A partire da metà degli anni ’50 le botti furono progressivamente sostituite dalle damigiane: può sembrare cosa di poco conto, ma invece fu una piccola rivoluzione. Intanto c’erano avvenimenti più importanti che contribuivano a cambiare lo scenario del mondo del vino: l’avvento delle Cantine sociali con quel delirante caso dell’Asti Nord che vide i contadini traditi dai loro amministratori, l’entrata in vigore della legge sulle Doc con tutti i relativi regolamenti e i disciplinari. Si trattava di adeguarsi e per una quindicina d’anni ci sono riuscito abbastanza bene, ma poi ho dovuto arrendermi. Non era più il tempo dei “negusiant”, sparito il mercato delle uve, il mondo era cambiato e non c’era più posto per chi aveva lavorato come me e tutti i miei colleghi. Nel 1983 ho chiuso la cantina di via Morelli e sono andato a lavorare dai Bava a Cocconato, che si stavano rivelando come una delle aziende emergenti nel mondo del vino piemontese e italiano. La giusta collocazione per poter continuare ad occuparmi di vino ancora per diversi anni e, cosa abbastanza curiosa, anche di alcuni storici clienti che avevo “coltivato” nel tempo in Lombardia.
Bilancio di quegli anni?
Sono stati anni belli che a raccontarli oggi sembra di parlare dei sogni di un anziano pensionato ed invece è stato tutto vero. E se devo essere sincero, posso dirmi soddisfatto di averli vissuti. Era un altro mondo, ma era pur sempre il mio mondo.

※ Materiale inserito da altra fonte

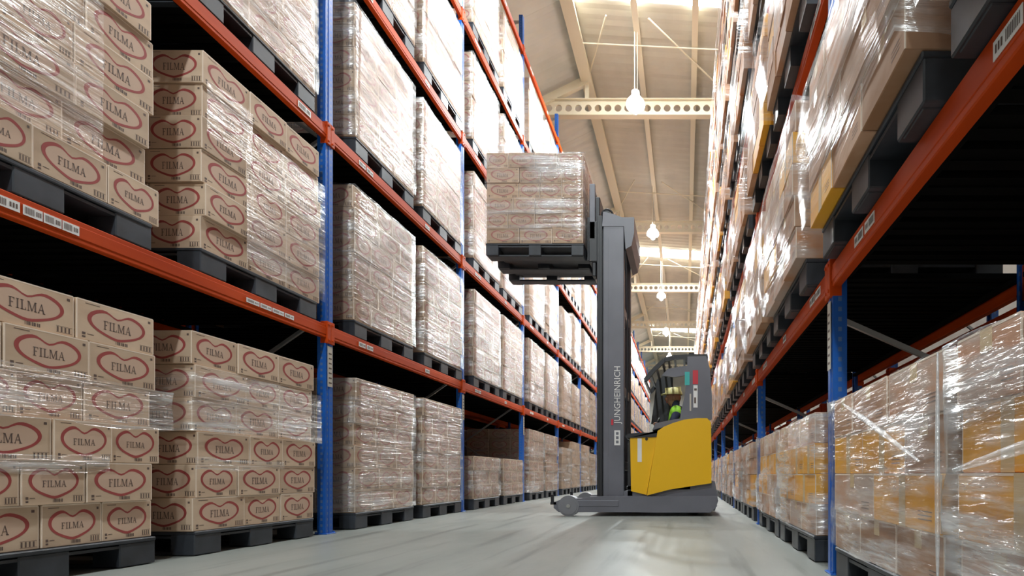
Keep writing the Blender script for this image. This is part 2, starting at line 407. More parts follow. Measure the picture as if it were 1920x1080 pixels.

- L’Arbiòt (diminutivo di arbi) è una piccola bigoncia, mentre il sebèr è un mastello di medie – grandi dimensioni.
- Secondo la testimonianza di Ugo Ravizza i “negozianti da vino” astigiani erano negli anni ’50 i seguenti: Pistone, Paolo Zingari, Angelo Zingari, Attilio Bosia, Gabriele e Lorenzo Bosia, Visconti, Nebbia, Bartoletti, Bossi (poi Ravizza), Gerbi, Garavelli, Scaiola, Poncini, Fassio.
- Brenta è una misura piemontese di capacità che anticamente era equivalente a 36 pinte (poco più di 49 litri) e vale invece oggi 50 litri.